For instance, we say God knows himself. But how is this possible, seeing as God would need to first exist, in order to know himself? Knowledge is a relation in the mind to what is outside it. If I "know" a thing, I have the thing, the thing that is not me, in my mind. But if there is only simply God, how does he "have" himself in his mind?
An interesting question worth thinking about.
I grant that God cannot create himself. For if he creates himself then he causes himself to exist, and nothing can cause itself to exist. For a thing cannot enter into a causal relation unless it exists. So if God causes himself to exist, then his existence is logically, if not temporally, prior to his existence. And that, we agree, is impossible.

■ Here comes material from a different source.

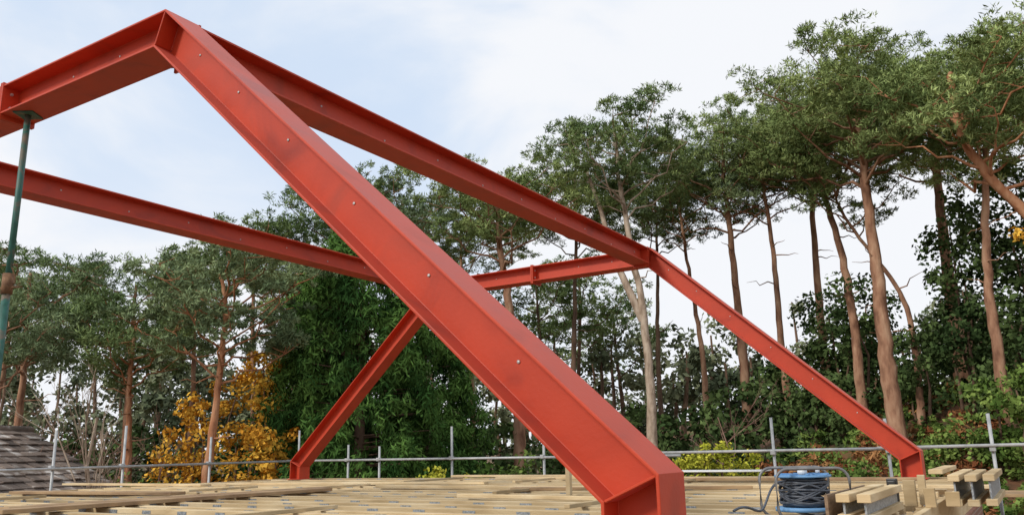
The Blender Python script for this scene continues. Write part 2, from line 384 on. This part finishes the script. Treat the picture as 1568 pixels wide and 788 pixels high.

The main point is that the existence of a thing cannot be logically prior to its existence. (And if it cannot be logically prior, then it cannot be temporally prior either.) But the existence of a knower not only can but must be logically prior to its self-knowledge. I cannot know myself unless I exist, but I can exist without knowing myself. In the finite case, then, it is clear that existence is logically prior to self-knowledge, and indeed other-knowledge as well.
Now God is omniscient and exists in all possible worlds. So there is no possible situation in which he does not know himself or fails to know everything there is to know about himself. If we think of God as omnitemporal as opposed to eternal, then at every moment he enjoys full self-knowledge. At every moment, his existence and self-knowledge are simultaneous. But this is not a problem since there is no problem with God's existence being logically prior to his self-knowledge even if the former is not temporally prior to the latter. We get the same result if God is eternal.
In sum, God's existence cannot be logically prior to God's existence as it would have to be if God creates himself. But God's existence can be logically prior to God's self-knowledge.
There is a second problem that the reader conflates with one I just discussed. If God alone exists, how can God know himself if "Knowledge is a relation in the mind to what is outside it"? This problem is solved by denying the assumption. Self-knowledge is NOT a relation to what is outside the mind. I feel good right now, and I know it. The object of my knowledge is an internal state. God's self-knowledge can be said to be analogous to finite self-knowledge.